**Short task:**
In your copy, include every line of the listing below exactly but none of the pictures.

**Raw records:**

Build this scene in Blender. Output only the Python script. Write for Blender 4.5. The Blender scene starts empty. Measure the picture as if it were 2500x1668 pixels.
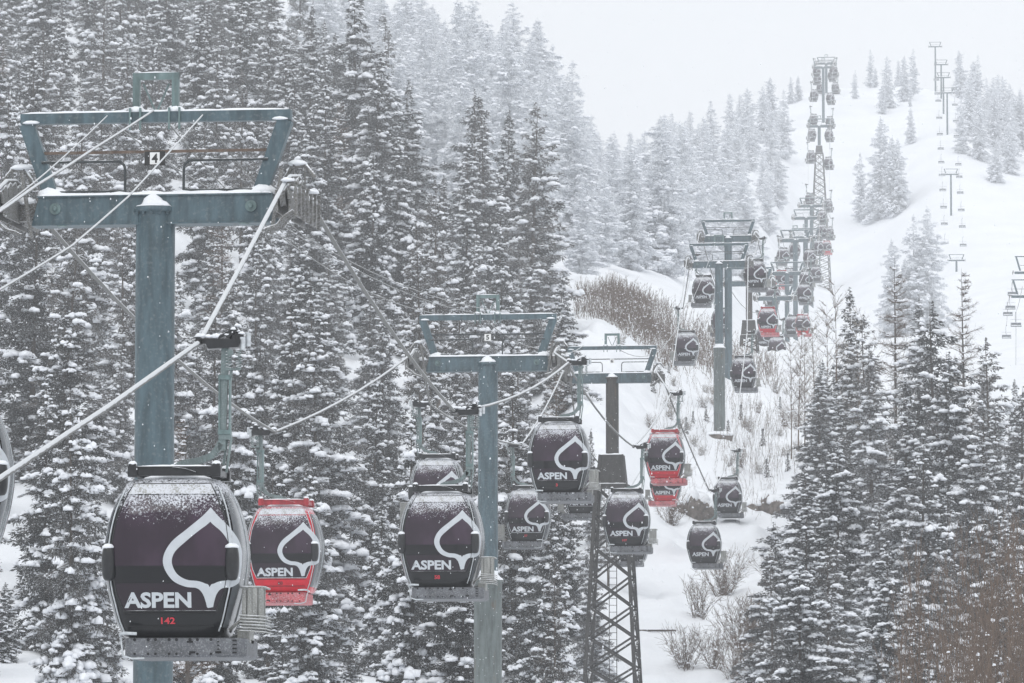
import bpy, math, random
import numpy as np
from mathutils import Vector, Matrix
R_ = math.radians
sc = bpy.context.scene
C = sc.collection
rng = np.random.default_rng(11)
random.seed(5)

# ------------------------------------------------------------------ camera
PITCH = R_(5.0)
LENS = 200.0
F = LENS / 36.0 * 2500.0
cam_d = bpy.data.cameras.new('camera'); cam_d.lens = LENS; cam_d.sensor_width = 36
cam_d.clip_start = 1.0; cam_d.clip_end = 6000
cam = bpy.data.objects.new('camera', cam_d); C.objects.link(cam)
cam.location = (0, 0, 0); cam.rotation_euler = (R_(90) + PITCH, 0, 0)
sc.camera = cam

# ------------------------------------------------------------------ world, sun, exposure
w = bpy.data.worlds.new("World"); sc.world = w; w.use_nodes = True
nt = w.node_tree; nt.nodes.clear()
SUN_EL, SUN_AZ = R_(48), R_(150)
sky = nt.nodes.new('ShaderNodeTexSky'); sky.sky_type = 'NISHITA'; sky.sun_disc = False
sky.sun_elevation = SUN_EL; sky.sun_rotation = SUN_AZ; sky.air_density = 1.0; sky.dust_density = 6.0
hs = nt.nodes.new('ShaderNodeHueSaturation'); hs.inputs['Saturation'].default_value = 0.10
mx = nt.nodes.new('ShaderNodeMix'); mx.data_type = 'RGBA'; mx.inputs[0].default_value = 0.80
mx.inputs[7].default_value = (8.2, 8.5, 8.9, 1)      # the even light of the cloud layer
bg = nt.nodes.new('ShaderNodeBackground'); bg.inputs[1].default_value = 0.107
wo = nt.nodes.new('ShaderNodeOutputWorld')
nt.links.new(sky.outputs[0], hs.inputs['Color']); nt.links.new(hs.outputs[0], mx.inputs[6])
nt.links.new(mx.outputs[2], bg.inputs[0]); nt.links.new(bg.outputs[0], wo.inputs[0])
sl = bpy.data.lights.new('sun', 'SUN'); sl.energy = 0.6; sl.angle = R_(25); sl.color = (1, .98, .95)
so = bpy.data.objects.new('sun', sl); C.objects.link(so)
so.rotation_euler = (R_(90) - SUN_EL, 0, R_(-30))
sc.view_settings.view_transform = 'Standard'; sc.view_settings.look = 'None'
sc.view_settings.gamma = 1; sc.view_settings.exposure = 0.24
cy = sc.cycles
cy.max_bounces = 9; cy.diffuse_bounces = 5; cy.glossy_bounces = 2; cy.transmission_bounces = 2
cy.volume_bounces = 3; cy.transparent_max_bounces = 4
cy.use_denoising = True; cy.caustics_reflective = False; cy.caustics_refractive = False

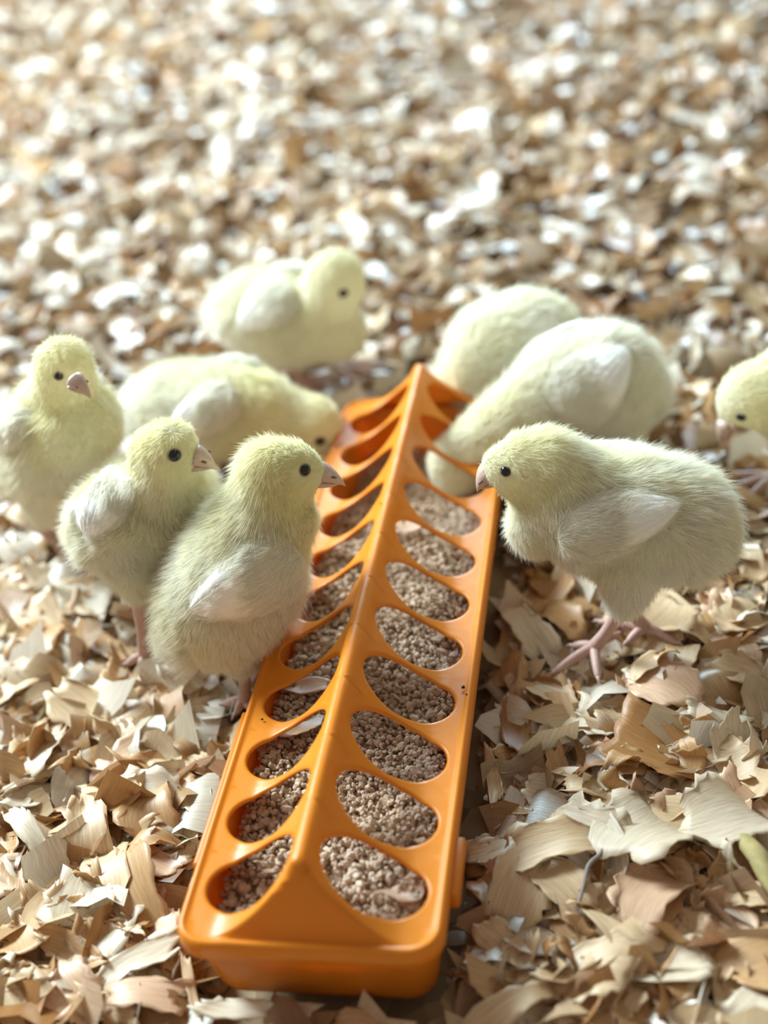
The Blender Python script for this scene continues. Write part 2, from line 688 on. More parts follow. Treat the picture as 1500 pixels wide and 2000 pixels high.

**Response:**
Build this scene in Blender. Output only the Python script. Write for Blender 4.5. The Blender scene starts empty. Measure the picture as if it were 2500x1668 pixels.
import bpy, math, random
import numpy as np
from mathutils import Vector, Matrix
R_ = math.radians
sc = bpy.context.scene
C = sc.collection
rng = np.random.default_rng(11)
random.seed(5)

# ------------------------------------------------------------------ camera
PITCH = R_(5.0)
LENS = 200.0
F = LENS / 36.0 * 2500.0
cam_d = bpy.data.cameras.new('camera'); cam_d.lens = LENS; cam_d.sensor_width = 36
cam_d.clip_start = 1.0; cam_d.clip_end = 6000
cam = bpy.data.objects.new('camera', cam_d); C.objects.link(cam)
cam.location = (0, 0, 0); cam.rotation_euler = (R_(90) + PITCH, 0, 0)
sc.camera = cam

# ------------------------------------------------------------------ world, sun, exposure
w = bpy.data.worlds.new("World"); sc.world = w; w.use_nodes = True
nt = w.node_tree; nt.nodes.clear()
SUN_EL, SUN_AZ = R_(48), R_(150)
sky = nt.nodes.new('ShaderNodeTexSky'); sky.sky_type = 'NISHITA'; sky.sun_disc = False
sky.sun_elevation = SUN_EL; sky.sun_rotation = SUN_AZ; sky.air_density = 1.0; sky.dust_density = 6.0
hs = nt.nodes.new('ShaderNodeHueSaturation'); hs.inputs['Saturation'].default_value = 0.10
mx = nt.nodes.new('ShaderNodeMix'); mx.data_type = 'RGBA'; mx.inputs[0].default_value = 0.80
mx.inputs[7].default_value = (8.2, 8.5, 8.9, 1)      # the even light of the cloud layer
bg = nt.nodes.new('ShaderNodeBackground'); bg.inputs[1].default_value = 0.107
wo = nt.nodes.new('ShaderNodeOutputWorld')
nt.links.new(sky.outputs[0], hs.inputs['Color']); nt.links.new(hs.outputs[0], mx.inputs[6])
nt.links.new(mx.outputs[2], bg.inputs[0]); nt.links.new(bg.outputs[0], wo.inputs[0])
sl = bpy.data.lights.new('sun', 'SUN'); sl.energy = 0.6; sl.angle = R_(25); sl.color = (1, .98, .95)
so = bpy.data.objects.new('sun', sl); C.objects.link(so)
so.rotation_euler = (R_(90) - SUN_EL, 0, R_(-30))
sc.view_settings.view_transform = 'Standard'; sc.view_settings.look = 'None'
sc.view_settings.gamma = 1; sc.view_settings.exposure = 0.24
cy = sc.cycles
cy.max_bounces = 9; cy.diffuse_bounces = 5; cy.glossy_bounces = 2; cy.transmission_bounces = 2
cy.volume_bounces = 3; cy.transparent_max_bounces = 4
cy.use_denoising = True; cy.caustics_reflective = False; cy.caustics_refractive = False

The Blender Python script for this scene continues. Write part 2, from line 688 on. More parts follow. Treat the picture as 1500 pixels wide and 2000 pixels high.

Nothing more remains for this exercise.